#### [Stated task]
Return the material exactly, first line through the line containing "COL = scene.collection", and nothing more. Pictures stay out.

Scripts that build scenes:
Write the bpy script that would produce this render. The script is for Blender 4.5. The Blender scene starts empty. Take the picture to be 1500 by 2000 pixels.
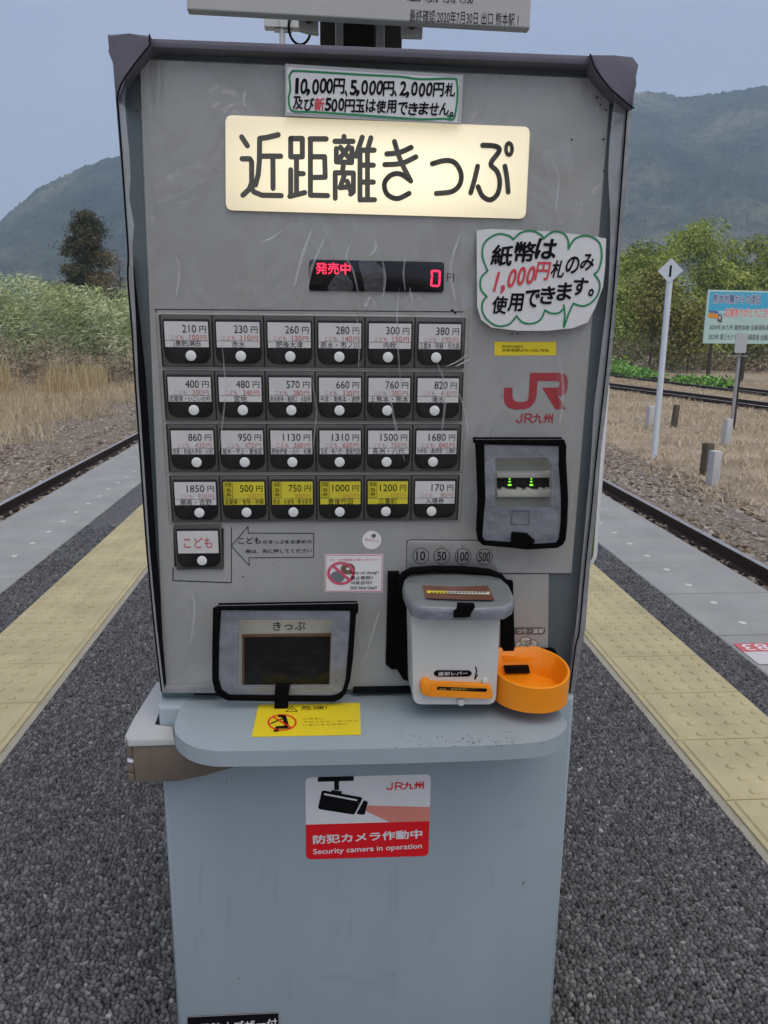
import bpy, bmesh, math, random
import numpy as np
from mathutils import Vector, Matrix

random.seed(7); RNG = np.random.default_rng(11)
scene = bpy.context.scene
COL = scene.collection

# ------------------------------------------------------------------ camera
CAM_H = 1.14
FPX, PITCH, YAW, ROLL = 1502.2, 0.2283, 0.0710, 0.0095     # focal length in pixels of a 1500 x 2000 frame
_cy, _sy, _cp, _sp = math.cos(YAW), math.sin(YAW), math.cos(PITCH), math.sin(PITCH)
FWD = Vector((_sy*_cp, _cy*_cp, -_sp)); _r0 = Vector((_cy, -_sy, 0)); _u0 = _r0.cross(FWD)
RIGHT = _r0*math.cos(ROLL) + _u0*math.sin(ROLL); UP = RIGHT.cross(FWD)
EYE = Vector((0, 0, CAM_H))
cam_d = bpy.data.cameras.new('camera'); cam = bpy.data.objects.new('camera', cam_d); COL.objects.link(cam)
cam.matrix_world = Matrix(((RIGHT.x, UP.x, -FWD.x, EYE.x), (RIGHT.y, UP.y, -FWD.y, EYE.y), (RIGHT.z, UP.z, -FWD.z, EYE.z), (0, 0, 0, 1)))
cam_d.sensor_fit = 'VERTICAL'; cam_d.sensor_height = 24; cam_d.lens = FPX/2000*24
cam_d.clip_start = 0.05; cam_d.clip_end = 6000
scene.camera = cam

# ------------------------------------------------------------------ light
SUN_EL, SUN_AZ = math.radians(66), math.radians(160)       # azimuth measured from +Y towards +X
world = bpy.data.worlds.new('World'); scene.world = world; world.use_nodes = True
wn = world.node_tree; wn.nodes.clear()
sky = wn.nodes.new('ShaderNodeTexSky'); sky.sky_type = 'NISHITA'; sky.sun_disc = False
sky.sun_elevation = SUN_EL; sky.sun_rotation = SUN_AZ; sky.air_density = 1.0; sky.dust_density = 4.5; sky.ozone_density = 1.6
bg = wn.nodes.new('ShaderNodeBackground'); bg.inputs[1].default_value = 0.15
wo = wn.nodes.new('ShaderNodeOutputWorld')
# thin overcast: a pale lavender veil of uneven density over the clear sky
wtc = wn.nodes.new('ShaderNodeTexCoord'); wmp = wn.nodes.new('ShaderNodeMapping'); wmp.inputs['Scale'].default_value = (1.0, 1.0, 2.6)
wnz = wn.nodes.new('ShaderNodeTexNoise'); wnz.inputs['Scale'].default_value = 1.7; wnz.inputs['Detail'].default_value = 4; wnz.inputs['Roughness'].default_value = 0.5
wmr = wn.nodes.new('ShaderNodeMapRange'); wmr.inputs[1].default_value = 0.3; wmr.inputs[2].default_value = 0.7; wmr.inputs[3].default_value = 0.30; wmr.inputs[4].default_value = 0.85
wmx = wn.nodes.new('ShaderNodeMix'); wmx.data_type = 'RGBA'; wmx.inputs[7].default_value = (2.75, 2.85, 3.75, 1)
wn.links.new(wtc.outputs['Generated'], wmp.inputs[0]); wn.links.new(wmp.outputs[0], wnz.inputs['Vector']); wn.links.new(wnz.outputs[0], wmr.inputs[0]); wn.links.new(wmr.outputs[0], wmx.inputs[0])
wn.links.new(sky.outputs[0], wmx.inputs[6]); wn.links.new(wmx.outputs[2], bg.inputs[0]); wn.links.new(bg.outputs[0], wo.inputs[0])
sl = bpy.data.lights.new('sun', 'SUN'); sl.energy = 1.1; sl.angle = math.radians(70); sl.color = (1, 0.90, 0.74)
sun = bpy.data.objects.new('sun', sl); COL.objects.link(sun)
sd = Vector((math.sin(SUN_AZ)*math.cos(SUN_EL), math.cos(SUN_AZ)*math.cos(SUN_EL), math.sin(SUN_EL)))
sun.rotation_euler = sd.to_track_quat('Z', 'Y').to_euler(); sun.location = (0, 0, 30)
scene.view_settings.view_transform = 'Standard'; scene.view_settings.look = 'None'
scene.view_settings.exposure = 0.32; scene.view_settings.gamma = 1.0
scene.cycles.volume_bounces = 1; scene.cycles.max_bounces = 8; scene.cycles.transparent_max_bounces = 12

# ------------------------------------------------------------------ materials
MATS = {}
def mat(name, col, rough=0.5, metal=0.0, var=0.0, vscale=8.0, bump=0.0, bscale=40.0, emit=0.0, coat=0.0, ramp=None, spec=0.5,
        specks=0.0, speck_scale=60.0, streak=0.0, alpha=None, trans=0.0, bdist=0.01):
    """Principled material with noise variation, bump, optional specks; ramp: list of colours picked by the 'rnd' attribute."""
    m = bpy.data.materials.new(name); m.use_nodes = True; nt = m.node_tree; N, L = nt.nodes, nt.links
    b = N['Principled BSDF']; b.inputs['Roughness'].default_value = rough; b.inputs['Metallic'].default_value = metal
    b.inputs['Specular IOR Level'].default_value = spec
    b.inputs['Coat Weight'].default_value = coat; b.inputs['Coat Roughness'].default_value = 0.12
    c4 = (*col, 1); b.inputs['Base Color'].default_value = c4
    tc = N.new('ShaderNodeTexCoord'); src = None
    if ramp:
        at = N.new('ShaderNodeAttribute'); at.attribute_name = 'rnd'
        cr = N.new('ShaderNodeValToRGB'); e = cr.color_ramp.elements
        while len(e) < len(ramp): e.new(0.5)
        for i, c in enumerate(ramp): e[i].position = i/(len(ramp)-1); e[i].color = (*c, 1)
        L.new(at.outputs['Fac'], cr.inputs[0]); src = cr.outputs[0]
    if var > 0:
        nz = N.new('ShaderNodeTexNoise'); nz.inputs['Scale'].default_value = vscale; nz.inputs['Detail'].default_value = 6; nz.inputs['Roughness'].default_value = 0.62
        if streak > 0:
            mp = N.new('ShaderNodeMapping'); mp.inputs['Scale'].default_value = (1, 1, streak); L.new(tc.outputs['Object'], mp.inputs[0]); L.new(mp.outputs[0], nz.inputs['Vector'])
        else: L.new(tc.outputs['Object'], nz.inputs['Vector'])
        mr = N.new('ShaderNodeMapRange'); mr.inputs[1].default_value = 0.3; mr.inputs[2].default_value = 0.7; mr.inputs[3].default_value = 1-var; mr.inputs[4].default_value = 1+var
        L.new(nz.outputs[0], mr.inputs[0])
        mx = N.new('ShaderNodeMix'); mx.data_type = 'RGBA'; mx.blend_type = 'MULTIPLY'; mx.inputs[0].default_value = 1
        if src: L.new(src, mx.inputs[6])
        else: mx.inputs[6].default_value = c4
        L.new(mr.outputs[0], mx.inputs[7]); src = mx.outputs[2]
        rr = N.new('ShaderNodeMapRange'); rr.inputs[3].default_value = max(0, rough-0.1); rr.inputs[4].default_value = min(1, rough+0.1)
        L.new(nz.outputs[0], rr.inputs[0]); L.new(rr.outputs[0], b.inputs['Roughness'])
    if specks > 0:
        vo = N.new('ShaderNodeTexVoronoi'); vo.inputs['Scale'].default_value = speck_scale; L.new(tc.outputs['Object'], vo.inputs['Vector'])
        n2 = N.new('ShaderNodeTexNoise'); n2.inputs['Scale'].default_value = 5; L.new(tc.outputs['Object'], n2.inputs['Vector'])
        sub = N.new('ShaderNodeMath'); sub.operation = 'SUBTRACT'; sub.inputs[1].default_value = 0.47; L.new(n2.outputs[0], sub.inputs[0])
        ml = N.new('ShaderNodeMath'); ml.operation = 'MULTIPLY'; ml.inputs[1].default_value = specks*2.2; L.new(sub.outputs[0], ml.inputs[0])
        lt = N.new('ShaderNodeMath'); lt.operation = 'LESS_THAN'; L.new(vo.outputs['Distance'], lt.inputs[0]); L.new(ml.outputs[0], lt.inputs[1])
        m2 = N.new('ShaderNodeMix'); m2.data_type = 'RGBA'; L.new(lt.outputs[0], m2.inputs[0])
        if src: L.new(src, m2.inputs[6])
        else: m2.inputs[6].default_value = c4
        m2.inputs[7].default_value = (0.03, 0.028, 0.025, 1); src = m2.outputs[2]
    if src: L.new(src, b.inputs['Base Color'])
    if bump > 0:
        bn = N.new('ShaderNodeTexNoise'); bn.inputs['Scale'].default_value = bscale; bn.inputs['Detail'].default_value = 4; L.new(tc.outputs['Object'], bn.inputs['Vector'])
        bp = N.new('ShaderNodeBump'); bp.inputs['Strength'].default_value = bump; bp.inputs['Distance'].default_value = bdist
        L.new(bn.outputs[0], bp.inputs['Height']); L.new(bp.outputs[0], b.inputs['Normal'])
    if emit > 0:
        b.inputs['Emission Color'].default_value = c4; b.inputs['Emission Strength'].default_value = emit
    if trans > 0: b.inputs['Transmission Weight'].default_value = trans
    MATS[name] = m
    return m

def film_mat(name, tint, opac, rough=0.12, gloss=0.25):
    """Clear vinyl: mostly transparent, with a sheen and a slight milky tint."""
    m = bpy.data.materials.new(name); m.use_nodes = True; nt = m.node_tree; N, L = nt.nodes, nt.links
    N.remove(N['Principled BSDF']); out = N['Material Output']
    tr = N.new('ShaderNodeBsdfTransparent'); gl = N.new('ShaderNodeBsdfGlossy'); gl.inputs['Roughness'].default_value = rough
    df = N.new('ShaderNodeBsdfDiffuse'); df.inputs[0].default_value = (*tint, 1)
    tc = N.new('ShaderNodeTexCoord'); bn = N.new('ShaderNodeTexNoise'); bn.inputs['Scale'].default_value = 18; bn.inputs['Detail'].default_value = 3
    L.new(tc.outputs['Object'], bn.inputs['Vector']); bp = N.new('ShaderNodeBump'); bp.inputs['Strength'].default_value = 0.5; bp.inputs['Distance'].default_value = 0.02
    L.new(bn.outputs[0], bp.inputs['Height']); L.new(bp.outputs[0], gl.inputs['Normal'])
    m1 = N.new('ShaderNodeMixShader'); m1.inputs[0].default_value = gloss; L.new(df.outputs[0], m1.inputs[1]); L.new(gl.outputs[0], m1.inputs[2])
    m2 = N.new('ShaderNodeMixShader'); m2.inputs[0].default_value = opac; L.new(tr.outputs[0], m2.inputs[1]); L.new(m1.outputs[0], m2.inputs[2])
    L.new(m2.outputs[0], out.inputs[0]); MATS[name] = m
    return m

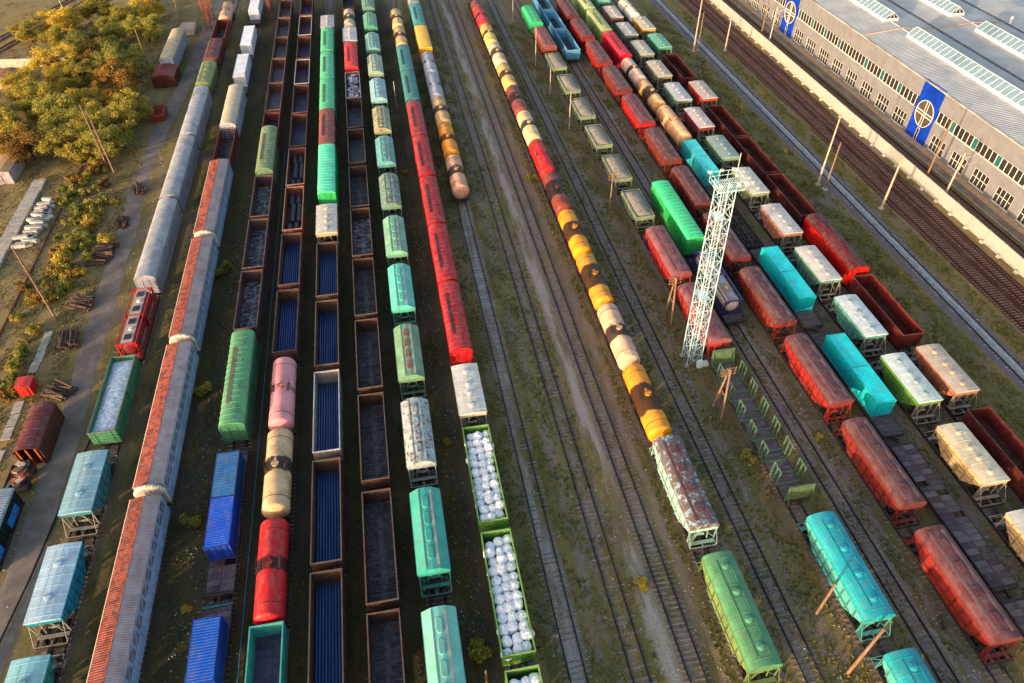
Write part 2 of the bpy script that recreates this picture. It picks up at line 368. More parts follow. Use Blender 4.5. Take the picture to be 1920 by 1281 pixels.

#### [Finished task]
Write the bpy script that would produce this render. The script is for Blender 4.5. The Blender scene starts empty. Take the picture to be 1500 by 2000 pixels.
import bpy, bmesh, math, random
import numpy as np
from mathutils import Vector, Matrix

random.seed(7); RNG = np.random.default_rng(11)
scene = bpy.context.scene
COL = scene.collection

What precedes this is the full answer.